Parents are advised to ensure the person caring for their child is operating a licensed day care, by visiting the KDHE web site, or by calling Child Care Aware, an agency that supports quality care for children and helps day care providers and parents, at 877-678-2548. Parents can also call Child Care Aware for assistance in finding a licensed day care.

McDonald said some significant changes were made in child care licensing supervision and care regulations in 2010, due to Lexie’s Law which state lawmakers passed after a 13-month-old suffered fatal injuries at a day care home in Johnson County in 2004.

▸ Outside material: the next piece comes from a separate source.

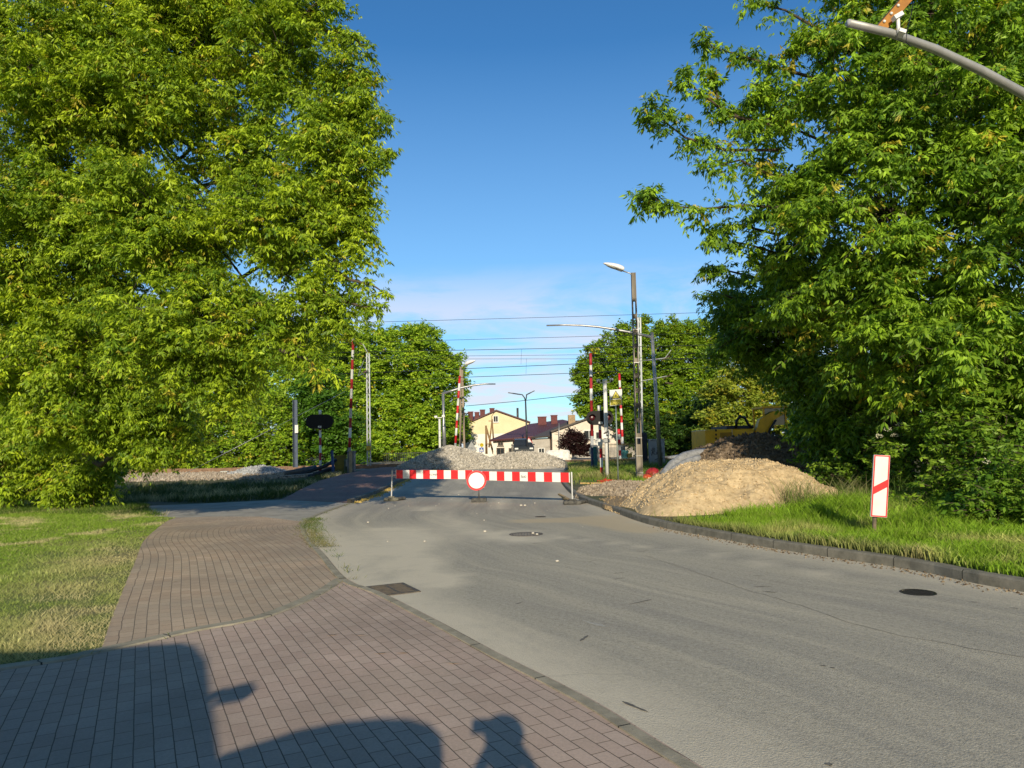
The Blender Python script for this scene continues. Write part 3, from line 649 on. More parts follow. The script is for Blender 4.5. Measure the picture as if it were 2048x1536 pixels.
far_tree('pale yellowish tree between the bushy right tree and the excavator','broadleaf_tree',(21,60,.5),
 [(1470,800,50,60),(1490,745,30,60),(1520,830,55,60),(1450,850,45,59),(1540,770,45,60)],greens=((.12,.2,.02),(.4,.48,.06)),yellow=.2,trunk_to=tuple(At(1490,760,60)),leaf=.26)
far_tree('dense dark ivy covered tree behind the left crossing signal','ivy_tree',(-12.6,52,.5),
 [(650,850,62,51),(640,790,45,51),(640,900,58,51),(620,830,40,51),(690,905,42,51),(600,900,40,51.5)],greens=((.04,.12,.012),(.12,.27,.022)),yellow=.0,leaf=.2,dens=1.6,gap=.9,trunk_to=tuple(At(645,780,51)))
for i,(lst,bx,lb) in enumerate((([(540,860,48,50),(575,900,42,50),(530,915,40,50),(560,820,34,50.5)],-15.6,'bright shrub beyond the track, nearest the grey mast'),
    ([(440,860,50,50),(480,905,42,50),(420,915,42,50),(470,840,40,50.5)],-18.8,'bright shrub beyond the track, middle of the row of shrubs'),
    ([(330,860,52,50),(375,905,45,50),(300,915,45,50),(250,880,55,50.5),(380,850,40,50)],-22.5,'bright shrub beyond the track, behind the drooping left tree'))):
    far_tree(lb,'broad_shrub',(bx,50.8,.5),lst,leaf=.17,dens=2.0,gap=.6,greens=((.09,.21,.012),(.42,.62,.04)),trunk_r=.1,trunk_to=(bx,50.6,3),group='shrubs beyond the railway track')
far_tree('tall tree standing behind the row of shrubs at far left','broadleaf_tree',(-26,60,.5),[(380,760,120,60),(180,780,150,61),(500,740,100,60),(0,760,160,62),(-250,760,170,62),(560,790,70,59)],trunk_to=tuple(At(350,720,60)),leaf=.26,dens=.5)
far_tree('distant dark trees behind the yellow house','broadleaf_tree',(-6.2,84,.5),[(880,860,32,84),(905,840,26,84),(870,885,30,83),(915,870,18,84)],greens=((.02,.06,.01),(.07,.14,.02)),trunk_to=tuple(At(890,850,84)),leaf=.3)
far_tree('shady low tree right of the beige house behind the picket fence','broadleaf_tree',(15,70,.5),[(1262,862,20,68),(1300,850,35,68),(1330,890,34,67),(1275,895,22,66),(1380,880,40,67),(1400,840,45,68)],greens=((.02,.06,.01),(.06,.13,.015)),trunk_to=tuple(At(1310,840,68)),leaf=.26,dens=.8)
far_tree('dark leafy tree mass behind the excavator','broadleaf_tree',(20,40,.5),[(1640,820,60,40),(1700,760,110,40),(1850,780,160,38),(2050,760,180,38),(1650,900,80,38)],greens=((.03,.08,.01),(.1,.19,.02)),trunk_to=tuple(At(1700,700,40)),leaf=.26,dens=.7)
far_tree('small dark red leaved tree in front of the beige house','red_leaved_tree',(9.0-1.0,60,.5),[(1150,888,19,60),(1138,894,13,60),(1164,894,13,60),(1150,872,10,60),(1132,884,8,60),(1172,900,9,60)],greens=((.018,.008,.01),(.05,.018,.02)),yellow=0,leaf=.16,dens=3,shl=.5,trunk_r=.06,trunk_to=tuple(At(1150,885,60)),hang=.1,droop=.1)
# ================================================================ OBJECTS
UP=Vector((0,0,1))
def vat(px_,py_,Y): return At(px_,py_,Y)
def lean(pb,pt):
    """base on the terrain at pixel pb, top at the same distance"""
    a=P(*pb); b=At(pt[0],pt[1],a.y); return a,b
def text_mesh(name,body,size,loc,xdir,zdir,mt,parent,align='CENTER',bold=0):
    cu=bpy.data.curves.new(name,'FONT'); cu.body=body; cu.size=size; cu.align_x=align; cu.align_y='CENTER'; cu.offset=bold; cu.extrude=.001
    o=bpy.data.objects.new(name,cu); col.objects.link(o); dg=bpy.context.evaluated_depsgraph_get(); me=bpy.data.meshes.new_from_object(o.evaluated_get(dg))
    col.objects.unlink(o); bpy.data.objects.remove(o)
    X=Vector(xdir).normalized(); Z=Vector(zdir).normalized(); Yn=X.cross(Z)   # text lies in X,Z plane facing -Yn
    M=Matrix((X,Z,X.cross(Z))).transposed().to_4x4(); M.translation=Vector(loc); me.transform(M); me.materials.clear(); me.materials.append(mt)
    o=bpy.data.objects.new(name,me); col.objects.link(o); return attach(o,parent)
def striped(name,a,b,r,seg,mats,parent,n=10,first=0,r2=None,flat=None):
    a=Vector(a);b=Vector(b);Ln=(b-a).length; k=max(1,round(Ln/seg)); mb=MB()
    for i in range(k):
        mb.mi=(i+first)%2; p=a.lerp(b,i/k); q=a.lerp(b,(i+1)/k)
        if flat: mb.bar(p,q,flat[0],flat[1])
        else: mb.cyl(p,q,r,r,n)
    return mb.build(name,mats,parent)
# ---------------- the red and white barrier across the road
bL,bC,bR=P(783,1002),P(958,1004),P(1145,1009)
def barrier_half(a,b,px0,px1,label,nseg,text,tseg,Yd,first,postside):
    root=thing('road_barrier',label,'barrier',postside,'red and white barrier boards across the road')
    A=At(px0[0],px0[1],a.y-.02);B=At(px1[0],px1[1],b.y-.02); d=(B-A).normalized(); hgt=.262
    mb=MB(); n=nseg; nrm=d.cross(UP)
    for i in range(n):
        mb.mi=(i+first)%2; p=A.lerp(B,i/n);q=A.lerp(B,(i+1)/n)
        mb.prism([p-UP*hgt/2,q-UP*hgt/2,q+UP*hgt/2,p+UP*hgt/2],-nrm*.02)
    mb.mi=1
    for e in(A-d*.008,B+d*.008): mb.box(e-nrm*.01,(.016,.03,hgt+.012),rz=math.atan2(d.y,d.x))
    mb.build('board',[redsheet,whitesheet],root)
    c=A.lerp(B,(tseg+.5)/n)+nrm*.006
    text_mesh('lettering',text,.075 if len(text)>4 else .09,c,-d,-UP,black,root)
    fr=MB()
    for s in(.09,-.09): fr.bar(A+UP*s-nrm*.04-d*.14,B+UP*s-nrm*.04,.03,.03)
    fr.build('rail',galv,root)
    return root,A,B,d
r1,A1,B1,dd1=barrier_half(bL,bC,(792.5,948.5),(945,949.5),'left half of the road barrier, board mounted on the worn dusty base',11,'ASFALT PL',5.5-.5,0,0,bL)
def foot(parent,p,w,dirt,rz=0):
    mb=MB(); mb.bbox(p+UP*.055,(w,.26,.11),.03,rz); mb.bbox(p+UP*.125,(w*.45,.14,.05),.02,rz); mb.build('base',dirt,parent)
    mb=MB(); mb.bbox(p+Vector((w*.55,.18,.06)),(.16,.42,.1),.03,rz-.5); mb.build('base_block',rubber,parent)
def upright(parent,p,top): 
    mb=MB(); mb.bar(p+UP*.1,top,.035,.035); mb.build('post',galv,parent)
dusty=mat('dusty_base_rubber',(.2,.19,.15),.9,c2=(.1,.1,.085),scale=12,bs=.4)
upright(r1,bL,At(784.5,940,bL.y)); foot(r1,bL,.46,dusty)
r2_,A2,B2,dd2=barrier_half(bC,bR,(964,951.5),(1138,955),'right half of the road barrier, board ending at the kerb',11,'OMIJ',5.5-.5,0,0,bR)
upright(r2_,bR,At(1143,944,bR.y)); foot(r2_,bR,.5,rubber)
mb=MB(); mb.bar(P(1126,998)+UP*.05,bR+Vector((-.05,.1,.1)),.09,.05); mb.bar(P(1118,990)+UP*.03,P(1140,1004)+UP*.06,.07,.04); pl=mb.build('broken_plank',newwood); tag(pl,'splintered wooden planks lying by the right base of the barrier','plank')
# centre round sign
sg=thing('traffic_sign','round no-vehicles sign, white with a red ring, at the middle of the barrier','sign',bC)
c0=At(953,961,bC.y-.1); R_=.292; mb=MB(); fx=Vector((1,0,0)); 
def disc(mb,c,r0,r1,fx,n=48,th=.0,fn=Vector((0,-1,0))):
    vs=[];fs=[]
    for k in range(n):
        a=2*PI*k/n; d=fx*math.cos(a)+UP*math.sin(a); vs+= [c+d*r0,c+d*r1]
    for k in range(n): j=(k+1)%n; fs.append((2*k,2*k+1,2*j+1,2*j))
    mb.add(vs,fs)
mb.mi=1; mb.add([c0+(fx*math.cos(2*PI*k/48)+UP*math.sin(2*PI*k/48))*R_*.8+Vector((0,-.006,0)) for k in range(48)],[tuple(range(48))])
mb.mi=0; disc(mb,c0+Vector((0,-.004,0)),R_*.79,R_,fx); mb.mi=2; mb.cyl(c0+Vector((0,-.002,0)),c0+Vector((0,.018,0)),R_+.004,n=48)
mb.build('sign_face',[redsheet,whitesheet,steel],sg)
mb=MB(); mb.cyl(bC+UP*.08,c0+Vector((.05,.06,.25)),.022); mb.build('post',galv,sg)
mb=MB(); mb.bbox(bC+UP*.06,(.44,.36,.12),.015); mb.build('base',rubber,sg)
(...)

“Many changes were brought about by this Lexie’s Law that included the mandate that all child care facilities be licensed and inspected regularly,” she said. “Other changes the law brought about were more inspections in licensed facilities and homes in each county. These changes and additional surveys only protect the children that are in legal licensed day cares. The concern is for those that are not.”

In 2010 the Kansas Action for Children estimated that 27 children in Kansas have died in child care settings since 2007. These were not all unlicensed facilities but many were.  Most recently was a death in Topeka in 2013 in an unlicensed day care.

“If you see or know of illegal day care occurring in Osage County please call the health department to report it,” McDonald said. “It is important that we stop illegal day care. Most of those providers are caring and responsible people who can become licensed within a short time.”

Licensing in Kansas requires an application, professional training, yearly fees to both KDHE and the county health department, and routine inspections by the health department.

McDonald said that Osage County has a need for more licensed day care providers in every town, and noted several organizations are available to help with training and food programs for day care facilities.